About Me

I've been a poet longer than I've been literate. I "wrote" a poem when I was five, and continued to do so until I had over a hundred by age ten.

Upon reading my poems, someone once thought it's fortunate that I began as a Mongolian speaker, then acquired near native English in my teens. Perhaps much depends on how that fact influences my word choice and ear for the sounds, that may seem slightly off beat. Or somewhat odd. Awkward at times, being a strange fusion--like I melded an ornate gold plate to a brass cup. Don't ask me which language is the cup. I'm bound to offend people.

Mongolian poetry is gorgeous, lyrical objects, heavy and juicy. Full of richness and weaves through repetition of sounds and meaning, and creates a different kind of longing than the intellectual prowess and cool puzzle-like aspect of modern English poetry. I am also fascinated by how each culture treats poets and poetry.

There is an element of high art and respect for successful poets in both cultures but Mongolians more widely and deeply embrace the art. They regard their poets with the same status as a cultural mascot of sorts and a rock-star rolled together and watch the yearly Bolor Tsom with an avid regard that could rival Americans watching football. It's sensational and made for sharing loudly, and for the revelers in the language. It is a beautiful, guttural, bracing language made from meat and fat, made to withstand minus forty degrees. One could say, Mongolians survive this way.

In the US, poets are found in bars and lounges, reading to yawning audiences who are used to looking for entertainment and shock value instead of the poets' daring call to think and pay close attention! The vestiges of people who are willing to scour their brains on something raw are listening to these poets. Or perhaps the poets are found on the streets with crumbled sheets, soliciting no one.

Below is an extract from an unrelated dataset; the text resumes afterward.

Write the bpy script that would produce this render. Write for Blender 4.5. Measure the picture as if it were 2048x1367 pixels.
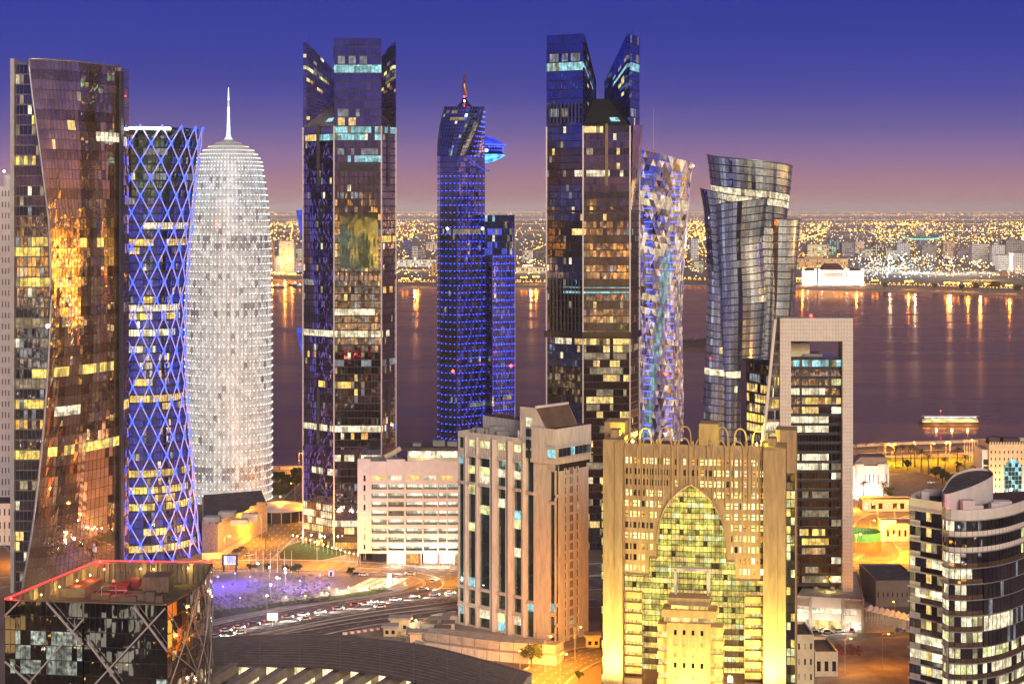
import bpy, math, random
import numpy as np
from mathutils import Vector
R = math.radians
for o in list(bpy.data.objects): bpy.data.objects.remove(o)
SC = bpy.context.scene
COL = SC.collection
# ---------------------------------------------------------------- camera
F, HZ, CX, H = 3641.0, 415.0, 1024.0, 165.0      # focal length (px of a 2048 px picture), horizon row, centre column, eye height (m)
cam = bpy.data.cameras.new('camera'); cam.sensor_width = 36; cam.lens = F * 36 / 2048
cam.shift_y = -(683.5 - HZ) / 2048; cam.clip_start = 1; cam.clip_end = 400000
co = bpy.data.objects.new('camera', cam); COL.objects.link(co)
co.location = (0, 0, H); co.rotation_euler = (R(90), 0, 0); SC.camera = co
# ---------------------------------------------------------------- sky
EXPO = 1.0
w = bpy.data.worlds.new('World'); SC.world = w; w.use_nodes = True
nt = w.node_tree; nt.nodes.clear(); N = nt.nodes.new; L = nt.links.new
out = N('ShaderNodeOutputWorld'); add = N('ShaderNodeAddShader')
sky = N('ShaderNodeTexSky'); sky.sky_type = 'NISHITA'; sky.sun_disc = False
sky.sun_elevation = R(-3); sky.sun_rotation = R(205); sky.dust_density = 3
b1 = N('ShaderNodeBackground'); b1.inputs[1].default_value = 0.05; L(sky.outputs[0], b1.inputs[0])
tc = N('ShaderNodeTexCoord'); sx = N('ShaderNodeSeparateXYZ'); L(tc.outputs['Generated'], sx.inputs[0])
mr = N('ShaderNodeMapRange'); mr.inputs[1].default_value = 0; mr.inputs[2].default_value = 0.5; L(sx.outputs[2], mr.inputs[0])
rp = N('ShaderNodeValToRGB'); cr = rp.color_ramp
def srgb(r, g, b):
    f = lambda c: (c/255/12.92) if c <= 10 else ((c/255+.055)/1.055)**2.4
    return (f(r), f(g), f(b), 1)
ST = [(0, (178, 132, 138)), (.022, (172, 126, 140)), (.05, (148, 114, 154)), (.085, (108, 94, 158)), (.125, (76, 76, 162)), (.17, (57, 66, 163)), (.23, (46, 58, 158)), (.5, (30, 38, 116)), (1, (20, 25, 82))]
cr.elements[0].position = 0; cr.elements[0].color = srgb(*ST[0][1]); cr.elements[1].position = 1; cr.elements[1].color = srgb(*ST[-1][1])
for p, c in ST[1:-1]: cr.elements.new(p).color = srgb(*c)
L(mr.outputs[0], rp.inputs[0])
b2 = N('ShaderNodeBackground'); b2.inputs[1].default_value = 0.95 / 2**EXPO; ns = N('ShaderNodeTexNoise'); ns.inputs['Scale'].default_value = 2.2; ns.inputs['Detail'].default_value = 4; mpg = N('ShaderNodeMapping'); mpg.inputs['Scale'].default_value = (1, 1, 22); L(tc.outputs['Generated'], mpg.inputs[0]); L(mpg.outputs[0], ns.inputs['Vector'])
nr = N('ShaderNodeMapRange'); nr.inputs[1].default_value = .3; nr.inputs[2].default_value = .7; nr.inputs[3].default_value = .93; nr.inputs[4].default_value = 1.07; L(ns.outputs['Fac'], nr.inputs[0])
vs_ = N('ShaderNodeVectorMath'); vs_.operation = 'SCALE'; L(rp.outputs[0], vs_.inputs[0]); L(nr.outputs[0], vs_.inputs['Scale']); L(vs_.outputs[0], b2.inputs[0])
L(b1.outputs[0], add.inputs[0]); L(b2.outputs[0], add.inputs[1]); L(add.outputs[0], out.inputs[0])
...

They are even in the closets, writing furtively without daring to share the words that have no function whatsoever except for having been strung haphazardly in a dash of mild curiosity or a chance wild emotion that needed to be thus tamed.

I mean to say this. The poets and the poems in America are at the margins. Even successful poets give, give insights, thoughts, give feelings, give rise to rebellious or submissive action, give pop culture its bad habits, and find the destiny of the nation -- and receive little in return except a listen by a few, maybe if lucky.

But I don't care. I'm going to keep writing poems, on that fence between Mongolia and the US.